How much free speech on campus?

United States
April 22, 2009 2:05pm CST
This is disturbing, but it's far from the first report like this I've heard: http://www.onenewsnow.com/Education/Default.aspx?id=496692 An organization that defends individual liberty in education is taking issue with the University of Massachusetts-Amherst. Last month UMass-Amherst came under fire for its treatment of conservative columnist Don Feder. Feder was invited by a conservative school club to give a presentation, but was unable to do so after student protestors heckled him off stage while university officials stood by. Now another censorship issue is brewing on the campus after student protestors stole copies of a conservative newspaper and blocked its distribution on campus. Adam Kissel is the director of the individual rights defense program at the Foundation for Individual Rights in Education, or FIRE. "The student who came in for the most ridicule and negative press actually stood on a stack of papers and wouldn't let people have access to them. And then when a police detective came over, the police detective finally persuaded the student to stop standing on the papers," he explains. "Another student who was then trying to distribute the papers was about to start doing that and then she and some others stole the papers back from them right out of his hands while the police officer watched." Kissel says the paper was then forced to censor and then apologize after it ran a piece mocking the student who stole the papers.

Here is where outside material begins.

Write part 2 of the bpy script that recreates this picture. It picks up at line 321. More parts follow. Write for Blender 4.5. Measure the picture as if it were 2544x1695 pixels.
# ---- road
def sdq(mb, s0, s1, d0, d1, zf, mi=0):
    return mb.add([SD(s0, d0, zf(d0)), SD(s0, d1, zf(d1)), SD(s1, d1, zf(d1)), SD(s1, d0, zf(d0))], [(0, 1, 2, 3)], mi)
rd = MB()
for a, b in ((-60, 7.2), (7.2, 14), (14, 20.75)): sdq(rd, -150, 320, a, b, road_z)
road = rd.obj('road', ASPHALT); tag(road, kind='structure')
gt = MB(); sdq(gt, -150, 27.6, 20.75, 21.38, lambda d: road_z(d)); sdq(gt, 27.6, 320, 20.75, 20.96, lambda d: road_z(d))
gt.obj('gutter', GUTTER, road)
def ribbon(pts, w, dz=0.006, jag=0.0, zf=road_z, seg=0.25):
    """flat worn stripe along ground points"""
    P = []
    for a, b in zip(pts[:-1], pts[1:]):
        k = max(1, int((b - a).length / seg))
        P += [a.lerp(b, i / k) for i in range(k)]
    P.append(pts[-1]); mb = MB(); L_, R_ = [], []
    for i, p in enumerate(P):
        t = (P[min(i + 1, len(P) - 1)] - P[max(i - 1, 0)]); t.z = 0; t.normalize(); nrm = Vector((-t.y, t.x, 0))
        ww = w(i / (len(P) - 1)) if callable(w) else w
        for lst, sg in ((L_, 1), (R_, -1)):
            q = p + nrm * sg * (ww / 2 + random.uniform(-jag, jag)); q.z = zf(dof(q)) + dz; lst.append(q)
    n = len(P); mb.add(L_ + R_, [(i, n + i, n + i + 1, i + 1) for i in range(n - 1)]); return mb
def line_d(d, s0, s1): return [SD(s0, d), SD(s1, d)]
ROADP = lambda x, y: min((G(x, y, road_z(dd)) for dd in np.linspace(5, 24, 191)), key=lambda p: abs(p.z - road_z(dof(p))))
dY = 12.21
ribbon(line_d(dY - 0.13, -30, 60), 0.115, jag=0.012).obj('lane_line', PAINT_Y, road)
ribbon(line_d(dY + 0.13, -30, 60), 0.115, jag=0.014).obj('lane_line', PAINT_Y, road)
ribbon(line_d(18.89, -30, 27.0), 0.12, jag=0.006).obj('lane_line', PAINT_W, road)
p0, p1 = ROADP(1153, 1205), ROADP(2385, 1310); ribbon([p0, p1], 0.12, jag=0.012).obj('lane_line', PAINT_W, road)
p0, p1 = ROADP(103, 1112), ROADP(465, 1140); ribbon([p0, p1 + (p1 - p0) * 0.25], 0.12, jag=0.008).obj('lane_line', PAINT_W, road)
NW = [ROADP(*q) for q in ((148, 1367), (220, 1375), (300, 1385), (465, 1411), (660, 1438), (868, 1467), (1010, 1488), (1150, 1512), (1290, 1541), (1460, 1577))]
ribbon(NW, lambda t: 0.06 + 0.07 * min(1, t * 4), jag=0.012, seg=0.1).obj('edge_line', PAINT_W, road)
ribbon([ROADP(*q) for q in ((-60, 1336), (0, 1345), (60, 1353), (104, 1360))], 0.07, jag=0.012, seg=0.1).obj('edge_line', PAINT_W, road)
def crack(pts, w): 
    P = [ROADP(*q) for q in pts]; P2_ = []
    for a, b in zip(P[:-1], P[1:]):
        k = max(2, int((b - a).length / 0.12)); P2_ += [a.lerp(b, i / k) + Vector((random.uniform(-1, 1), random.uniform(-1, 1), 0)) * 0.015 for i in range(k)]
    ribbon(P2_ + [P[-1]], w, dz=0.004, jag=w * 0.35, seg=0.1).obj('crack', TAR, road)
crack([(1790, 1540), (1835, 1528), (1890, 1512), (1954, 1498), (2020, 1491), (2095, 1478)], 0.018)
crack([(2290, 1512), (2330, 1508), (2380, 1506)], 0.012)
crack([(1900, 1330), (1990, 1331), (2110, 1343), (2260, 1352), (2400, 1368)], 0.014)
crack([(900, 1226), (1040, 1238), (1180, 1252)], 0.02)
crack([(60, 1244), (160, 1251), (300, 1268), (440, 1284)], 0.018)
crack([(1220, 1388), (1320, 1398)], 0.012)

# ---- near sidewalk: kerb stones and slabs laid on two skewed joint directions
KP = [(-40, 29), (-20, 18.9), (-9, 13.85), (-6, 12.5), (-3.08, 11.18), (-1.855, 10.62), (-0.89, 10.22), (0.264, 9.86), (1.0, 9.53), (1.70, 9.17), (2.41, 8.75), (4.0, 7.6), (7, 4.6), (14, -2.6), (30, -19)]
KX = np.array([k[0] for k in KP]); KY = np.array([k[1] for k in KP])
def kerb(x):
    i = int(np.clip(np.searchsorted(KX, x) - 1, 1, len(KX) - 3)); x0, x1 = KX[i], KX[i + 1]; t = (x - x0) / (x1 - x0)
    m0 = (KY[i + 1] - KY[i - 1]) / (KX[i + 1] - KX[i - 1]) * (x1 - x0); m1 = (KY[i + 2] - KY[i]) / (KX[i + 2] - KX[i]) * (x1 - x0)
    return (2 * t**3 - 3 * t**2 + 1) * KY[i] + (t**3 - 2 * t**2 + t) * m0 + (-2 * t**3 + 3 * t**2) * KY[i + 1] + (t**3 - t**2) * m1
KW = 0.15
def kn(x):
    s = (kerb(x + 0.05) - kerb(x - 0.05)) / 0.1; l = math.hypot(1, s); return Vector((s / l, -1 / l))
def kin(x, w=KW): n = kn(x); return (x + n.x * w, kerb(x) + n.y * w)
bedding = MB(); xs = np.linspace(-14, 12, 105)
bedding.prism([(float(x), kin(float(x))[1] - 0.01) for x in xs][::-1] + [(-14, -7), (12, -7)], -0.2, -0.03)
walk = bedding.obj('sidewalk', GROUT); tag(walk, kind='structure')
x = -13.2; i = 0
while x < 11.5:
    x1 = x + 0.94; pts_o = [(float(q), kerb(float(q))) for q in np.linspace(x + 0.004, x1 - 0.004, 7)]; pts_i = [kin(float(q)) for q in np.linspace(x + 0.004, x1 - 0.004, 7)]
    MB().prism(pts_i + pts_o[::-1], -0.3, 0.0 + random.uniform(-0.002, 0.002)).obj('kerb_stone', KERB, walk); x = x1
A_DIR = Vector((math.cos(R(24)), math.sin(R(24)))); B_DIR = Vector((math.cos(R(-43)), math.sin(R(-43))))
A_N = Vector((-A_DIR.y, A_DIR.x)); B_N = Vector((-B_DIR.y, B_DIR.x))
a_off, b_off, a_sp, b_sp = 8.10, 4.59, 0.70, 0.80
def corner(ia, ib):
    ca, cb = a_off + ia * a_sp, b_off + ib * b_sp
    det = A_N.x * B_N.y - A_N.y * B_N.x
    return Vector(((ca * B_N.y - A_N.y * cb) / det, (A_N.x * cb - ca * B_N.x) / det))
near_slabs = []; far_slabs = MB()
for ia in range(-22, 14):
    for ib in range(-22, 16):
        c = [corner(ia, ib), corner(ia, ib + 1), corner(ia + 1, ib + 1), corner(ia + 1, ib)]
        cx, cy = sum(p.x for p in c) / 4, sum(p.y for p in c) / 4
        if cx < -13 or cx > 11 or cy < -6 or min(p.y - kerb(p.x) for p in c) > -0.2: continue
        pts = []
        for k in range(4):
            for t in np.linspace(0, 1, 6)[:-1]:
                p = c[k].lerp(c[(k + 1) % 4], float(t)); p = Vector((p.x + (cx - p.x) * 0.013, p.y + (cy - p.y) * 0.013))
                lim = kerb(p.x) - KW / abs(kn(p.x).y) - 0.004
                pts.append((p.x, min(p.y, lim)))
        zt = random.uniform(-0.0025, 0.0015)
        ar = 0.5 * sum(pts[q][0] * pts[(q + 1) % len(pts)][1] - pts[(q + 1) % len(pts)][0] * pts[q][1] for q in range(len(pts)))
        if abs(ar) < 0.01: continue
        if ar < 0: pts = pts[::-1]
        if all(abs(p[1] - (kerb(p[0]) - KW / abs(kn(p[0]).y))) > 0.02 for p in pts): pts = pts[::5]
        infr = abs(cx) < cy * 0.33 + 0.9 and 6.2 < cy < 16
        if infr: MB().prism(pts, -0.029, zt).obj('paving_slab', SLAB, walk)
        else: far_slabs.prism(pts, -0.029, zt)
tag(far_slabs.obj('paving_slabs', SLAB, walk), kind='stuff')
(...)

In response, a student senator tried to place a resolution that would have repealed the censorship and forced apology. Adam Kissel (FIRE)"And he wasn't even allowed to get his resolution onto the floor," Kissel adds. "Instead, the speaker of the student government at UMass-Amherst had him ejected from the student government meeting." According to Kissel, the student senator told them that if he was to be ejected, they had to hold a vote first. In response, the speaker of the student senate called the police and had the senator removed. Kissel believes everyone needs to know that UMass-Amherst is not a school that respects a person's First Amendment rights. Weren't the universities well known as bastions of free speech and dissent? What in the world has happened do you think? Would the same treatment happen to a popular liberal campus paper or columnist?
2 people like this
6 responses
@celticeagle (189838)
• Boise, Idaho
23 Apr 09
Once things like this are allowed to happen they snowball and become prolific. This all so bizarre. Hard to believe that this sort of thing can happen in the US of A. This reminds me of Berkeley when I was in my teens. Scarey! Very scarey! Liberal campus may have a better chance. Each side has a right to their opinion and grieved me much to hear of this. I don't know what woud be a good tack to take at this point. Wish I did have answers.
1 person likes this
• United States
7 May 09
"snowball" - that's eXactly how I think of it!
1 person likes this
@celticeagle (189838)
• Boise, Idaho
9 May 09
Yes, and it is sad.
@PrarieStyle (2486)
• United States
23 Apr 09
I'm not a bit surprised look how Barny Frank treated a Harvard Student when he asked a simple question we would all like to know the answer to. http://www.youtube.com/watch?v=0pk--Ox49L0
1 person likes this
• United States
7 May 09
It's ok, it seems to be totally rude to some.. And to constantly simply dismiss them and the viewpoint they have, no matter how many have it! (Is it possible they are just dismissed as ignorant, and that is somehow an enlightened view??)
@Lakota12 (42600)
• United States
23 Apr 09
hm now students are trying to take other peoples rights from them! adn I wouldnt doubt it as kids can be so mean to each other. wonder they didnt lock the school down so that they could get thier papers and get them out there!
@laglen (19759)
• United States
23 Apr 09
I think the problem here and is showing every where not just college campuses, you have the freedom to say what you want as long as I agree. This issue is on all side of issues. People seem to have no respect for a difference of opinions.
• United States
7 May 09
I think it's a rolling snowball more in some quarters than others.. It's seems to me like a new politically correct bias and bigotry.. the human race keeps falling for this one over and over.. only now many such ones think they are enlightened. To me it's a real twilight zone..
@James72 (26790)
• Australia
22 Apr 09
This IS disturbing, yes! I'm not going to profess to be someone that knows much about the First Amendment of the US in any great detail, but you'd think that a University Campus of all places would be very liberal and open to all voices being heard! This isn't just about restricting an individual either, as it's a case of restricting other people's chance to make an educated decision with ALL the facts as well. It seems to me that misguided and biased politics mixed with a negatively passionate mob mentality have overshadowed all else.
1 person likes this
• United States
7 May 09
[i]" It seems to me that misguided and biased politics mixed with a negatively passionate mob mentality have overshadowed all else." [/i] I think that's a good way to say it! seems to me, like this sort of thing is growing and growing and I think it is definitely not good!!
@maxbest (97)
• China
22 Apr 09
Campus should be a place offer the students absolutely freedom,especially for scolor and speech,but the fact is not what we imagine.We enjoy quite little freedom of speech.